Do this
The lines beneath this instruction, from the first through the one containing "sc = bpy.context.scene", must be transcribed exactly; no other line belongs in the output.

*****

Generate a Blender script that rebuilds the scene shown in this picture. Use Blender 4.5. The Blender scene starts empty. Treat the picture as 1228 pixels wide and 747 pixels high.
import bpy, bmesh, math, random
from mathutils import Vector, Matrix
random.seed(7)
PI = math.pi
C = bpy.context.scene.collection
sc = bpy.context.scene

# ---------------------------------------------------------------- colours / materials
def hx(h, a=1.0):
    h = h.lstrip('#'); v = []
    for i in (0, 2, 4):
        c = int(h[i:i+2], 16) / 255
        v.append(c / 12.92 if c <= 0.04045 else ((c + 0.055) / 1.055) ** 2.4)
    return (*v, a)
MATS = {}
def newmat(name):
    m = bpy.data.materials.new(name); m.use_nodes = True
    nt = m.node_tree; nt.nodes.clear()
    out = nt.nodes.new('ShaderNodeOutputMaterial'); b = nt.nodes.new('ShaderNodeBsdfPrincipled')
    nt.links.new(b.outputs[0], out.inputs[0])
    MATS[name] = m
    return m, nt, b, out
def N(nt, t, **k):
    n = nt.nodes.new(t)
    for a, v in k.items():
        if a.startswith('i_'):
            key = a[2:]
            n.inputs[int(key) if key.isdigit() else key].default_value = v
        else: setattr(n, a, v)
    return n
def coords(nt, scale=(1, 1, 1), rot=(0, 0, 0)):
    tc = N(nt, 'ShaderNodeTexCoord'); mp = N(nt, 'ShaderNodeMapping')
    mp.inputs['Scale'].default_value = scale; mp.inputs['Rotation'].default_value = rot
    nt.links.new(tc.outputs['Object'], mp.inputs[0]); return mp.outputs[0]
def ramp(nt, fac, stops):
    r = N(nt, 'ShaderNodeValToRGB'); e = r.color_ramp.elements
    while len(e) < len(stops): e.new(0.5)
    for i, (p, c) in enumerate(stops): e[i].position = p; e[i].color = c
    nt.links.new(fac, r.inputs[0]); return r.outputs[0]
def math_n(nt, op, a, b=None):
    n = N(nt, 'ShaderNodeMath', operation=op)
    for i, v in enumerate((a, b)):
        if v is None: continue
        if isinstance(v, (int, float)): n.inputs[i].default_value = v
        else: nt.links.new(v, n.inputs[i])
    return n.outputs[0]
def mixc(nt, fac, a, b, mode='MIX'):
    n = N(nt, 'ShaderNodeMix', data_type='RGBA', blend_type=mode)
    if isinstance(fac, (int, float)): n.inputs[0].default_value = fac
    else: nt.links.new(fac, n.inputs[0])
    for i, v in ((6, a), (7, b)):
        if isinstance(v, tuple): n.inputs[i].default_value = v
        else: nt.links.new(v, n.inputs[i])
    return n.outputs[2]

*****

Reply to the exercise
Generate a Blender script that rebuilds the scene shown in this picture. Use Blender 4.5. The Blender scene starts empty. Treat the picture as 1228 pixels wide and 747 pixels high.
import bpy, bmesh, math, random
from mathutils import Vector, Matrix
random.seed(7)
PI = math.pi
C = bpy.context.scene.collection
sc = bpy.context.scene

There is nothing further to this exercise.